Electronic – PWM & output voltage

drivermosfetpwm

while 555 contest is long gone, I am still debugging my device, where I already abandoned 555 itself 🙂

At the moment, I am driving PC fan from an PWM (30kHz) signal from atmel uC.

I am powering P-MOSFET with a simple 1-BJT-transistor-"driver". Output is filtered with an 22uH inductor + 330uF cap. Surely I have kickback diode in place.

The problem I have is while I have 256 "levels" of PWM, I am getting most of output difference somewhere in the 1-20 range. It looks like even short pulses have the "power" to drive the fan at full power.

1) How can I make it "less" powerful? Will I have more powerful fans underpowered then?

2) On the drain of the mosfet I see some 1-3Mhz ringing with some 5V amplitude, and while it all works, I don't like it (no ringing on the source or gate). What causes it and how should I fight it?

Update:
R1 – 1kOhm
R2 – 47Ohm
MOSFET – is PMOSFET from motherboard
Diode is some medium-size Schottky one, with 0.2V drop.

enter image description here

Best Answer

I think you're being bitten by the physics of the fan.

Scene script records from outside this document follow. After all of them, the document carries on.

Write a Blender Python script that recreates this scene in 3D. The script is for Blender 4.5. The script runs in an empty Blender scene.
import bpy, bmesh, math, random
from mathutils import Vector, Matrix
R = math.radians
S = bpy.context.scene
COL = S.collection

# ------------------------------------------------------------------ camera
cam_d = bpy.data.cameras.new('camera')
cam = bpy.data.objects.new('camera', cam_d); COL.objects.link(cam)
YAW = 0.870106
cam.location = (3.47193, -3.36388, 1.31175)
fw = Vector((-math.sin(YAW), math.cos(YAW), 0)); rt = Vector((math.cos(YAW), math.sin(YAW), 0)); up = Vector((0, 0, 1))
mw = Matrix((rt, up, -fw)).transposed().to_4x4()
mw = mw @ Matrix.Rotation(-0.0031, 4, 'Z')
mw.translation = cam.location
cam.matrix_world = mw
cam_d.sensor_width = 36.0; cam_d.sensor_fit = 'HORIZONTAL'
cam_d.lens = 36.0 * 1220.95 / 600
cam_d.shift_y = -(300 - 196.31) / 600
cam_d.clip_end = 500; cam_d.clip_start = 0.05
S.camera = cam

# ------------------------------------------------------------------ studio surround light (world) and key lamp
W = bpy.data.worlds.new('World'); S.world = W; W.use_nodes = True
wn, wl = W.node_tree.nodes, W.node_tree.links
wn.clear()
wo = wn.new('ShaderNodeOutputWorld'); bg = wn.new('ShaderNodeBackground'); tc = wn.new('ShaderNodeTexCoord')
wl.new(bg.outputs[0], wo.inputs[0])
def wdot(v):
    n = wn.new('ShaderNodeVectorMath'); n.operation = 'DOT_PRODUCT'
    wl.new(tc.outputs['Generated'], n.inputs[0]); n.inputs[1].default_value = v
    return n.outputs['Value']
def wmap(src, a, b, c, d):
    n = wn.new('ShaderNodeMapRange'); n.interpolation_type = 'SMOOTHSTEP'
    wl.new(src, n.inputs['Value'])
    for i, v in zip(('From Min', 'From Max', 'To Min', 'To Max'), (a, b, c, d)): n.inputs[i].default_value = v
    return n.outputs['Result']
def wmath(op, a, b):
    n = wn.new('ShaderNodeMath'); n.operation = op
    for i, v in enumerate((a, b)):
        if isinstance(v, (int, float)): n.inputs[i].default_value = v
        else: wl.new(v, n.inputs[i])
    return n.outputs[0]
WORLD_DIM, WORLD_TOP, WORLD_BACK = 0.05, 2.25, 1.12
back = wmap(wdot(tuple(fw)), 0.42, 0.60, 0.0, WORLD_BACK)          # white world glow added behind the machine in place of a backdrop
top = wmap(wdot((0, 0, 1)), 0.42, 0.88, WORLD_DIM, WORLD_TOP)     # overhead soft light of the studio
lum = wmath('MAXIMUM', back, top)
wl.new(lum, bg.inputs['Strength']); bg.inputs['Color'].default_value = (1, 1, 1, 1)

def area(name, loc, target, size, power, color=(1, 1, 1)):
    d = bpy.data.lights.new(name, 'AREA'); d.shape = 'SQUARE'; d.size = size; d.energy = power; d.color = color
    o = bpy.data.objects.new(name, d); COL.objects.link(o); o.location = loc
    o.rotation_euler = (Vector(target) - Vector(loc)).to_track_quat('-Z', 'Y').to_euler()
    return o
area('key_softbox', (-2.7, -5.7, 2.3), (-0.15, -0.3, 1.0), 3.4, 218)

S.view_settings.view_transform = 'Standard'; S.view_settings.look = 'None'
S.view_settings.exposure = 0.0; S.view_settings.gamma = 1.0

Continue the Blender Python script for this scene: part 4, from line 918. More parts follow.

The power in a stream of moving air is proportional to the cube of the air velocity, and the rotational speed of a fixed pitch propeller (i.e., fan) is directly proportional to the air speed. This means that to double the air speed from your fan (or its rotation rate), you have to put in eight times as much power. Or conversely, to cut speed in half, you only need an eighth of the power. If you call the air speed you get at 100% duty cycle 'full speed', then 'half speed' will occur at 1/8th the power level; at 12.5% duty cycle. Even more dramatically, quarter speed would be at 1/8th of that, at just 1.5625% duty cycle. In other words, whatever speed you get at the very lowest duty cycles is nearly all you're going to get, because power in moving air is so non-linear.